Today’s picture, sent by my son Tony, shows one of the parts for the base of the new Forth Road Crossing being moved up the Forth. He says that in real life it is absolutely huge.

We had yet another sunny, hot day to enjoy so once again we set out to be full time tourists. We were keen on visiting a famous garden and looked for something to do on the way to it. We found another prominent tor to walk up, this time near Warminster. It is called Cley Hill and although it is higher than Glastonbury Tor, it offered us an easier walk as the car park was itself higher above sea level. The back roads round the cottage are a treat to drive along, with little traffic and flower filled hedgerows and the drive there was another treat in itself.
There was only one other car in the car park but we didn’t see the driver and the only person we did meet was a foreign cyclist carrying his bike down the bumpy path from the hill. He assured us that we could easily spend all day on the hill and we nodded politely but without conviction.
The hill was chalk and looked inviting…

…and so it proved.

We walked through meadows of wild flowers until we met the guardian of the summit.

He kindly allowed us up and we were able to enjoy the panoramic views.

Looking over Little Cley Hill
Although the hill is not very high (245m), it stands out from the surrounding country and the views are breathtaking even on a hazy day.

The hill was once a fort and the earthworks are still visible but the hill itself has never been ploughed and as a result, it has a great variety of plant and animal life on it.

Mrs Tootlepedal in the hilltop meadow.
As we walked, we were surrounded by swifts swooping and swirling above us across the sky. They were too quick for me.

Under foot we were walking across a rich carpet of flowers.

Among the flowers were many little butterflies and moths of all colours.


The prettiest were the Common Blues. Annie took the best picture of one.

We came to the conclusion that the foreign cyclist had been right and that we could have spent all day just wandering around the hill. It was like the best remembered days of summer childhood outings.
But the famous garden called us and we walked off the hill. As we went, we looked back and were given a view of the hawthorn in blossom on the lower slopes…

…and hunters hunting.

A kestrel swooped on its prey as we watched.

A buzzard circled above.
The time on the hill was all the more pleasurable for being so unexpected. We had come just with the hope of a good view with no idea that we would be visiting an airy paradise.
We got back in the car and headed off to the famous garden at Stourhead which modestly bills itself as the most important landscape garden in Britain. We drove across the downs, past fields of blue flax in the valley bottom to get there. We were eager to be impressed by the garden but we stoked up with a light lunch before embarking on our tour. Once again, we didn’t really know what to expect and we all probably had in mind some sweep of parkland in front of a great house. In fact, the house is grand but not overbearing…

The house
…and far being a park, it turned out the makers of the garden had dammed a stream in a narrow valley to make a lake and surrounded it with shrubs and trees. Among other trees, 12,800 sweet chestnuts were planted during a single year in Victorian times. For once, we had arrived at a garden at just the right time to admire the rhododendrons and azaleas that bloomed among the trees.
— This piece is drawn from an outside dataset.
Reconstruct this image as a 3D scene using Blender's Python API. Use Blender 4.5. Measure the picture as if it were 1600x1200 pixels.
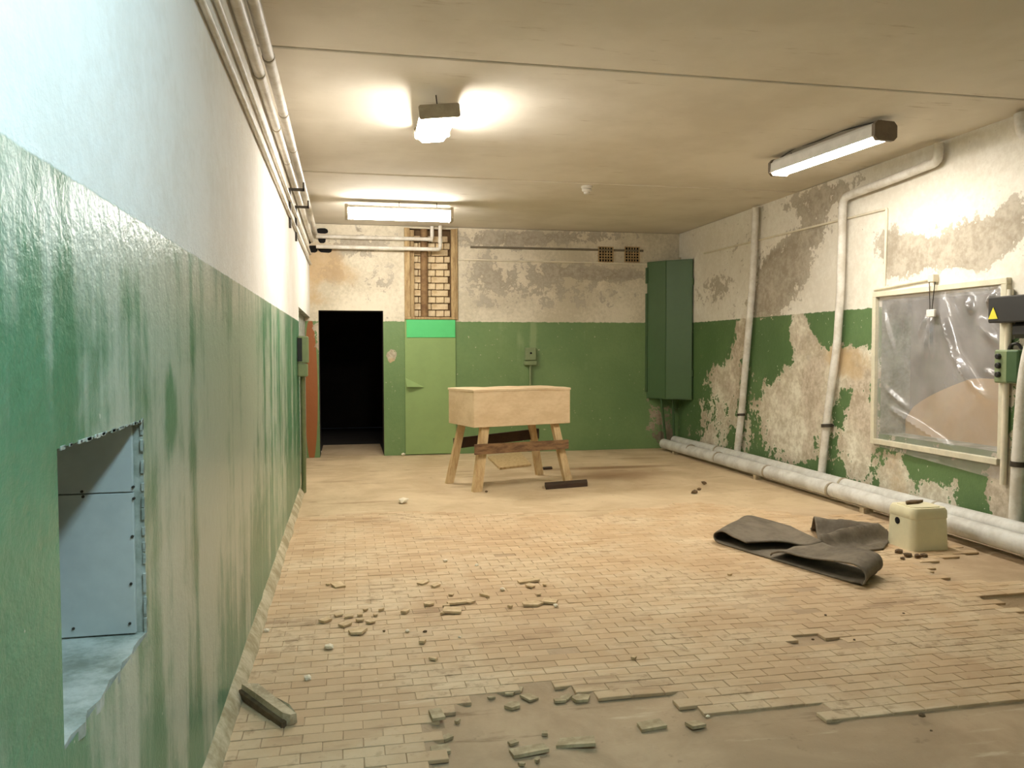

They were glorious and if I had had all day and an unlimited blog, I could have spent the whole time snapping different colours, shapes and sizes.

But there were many other things to point the camera at, as the garden maker had placed temples at strategic points round the lake and carefully cleared vistas through the trees to reveal them to us.

The boathouse

The temple of Apollo

Temple of Flora

The Bristol Cross

The temple of Apollo again
As well as temples, there were bridges…

.. a grotto made of tufa from Italy…

..a gothic hermit’s cottage…

.. and fortunately for the now somewhat weary visitors, a cafe with tea and scones.
What a day out it was. The drive home through the Wiltshire and Somerset back roads was the icing on the cake. We slumped onto the sofa when we got to the cottage but recovered enough after a light meal to take a walk through the village. I wisely left my cameras behind. If I hadn’t, this blog, which is already too long, would never finish.
We went to look for two surviving arches of an aqueduct for a long disused canal and continued beneath them through the fields beyond. The land seems to be lightly farmed around the village and as a result, the fields are full of wild flowers and a pleasure to walk through. We returned to the cottage by going past a fine mill building and then walking back through woods down the stream which goes past it.
We will sleep well tonight.
The chaffinch of the day is a surprise woodpecker which appeared outside the cottage while we were eating out tea.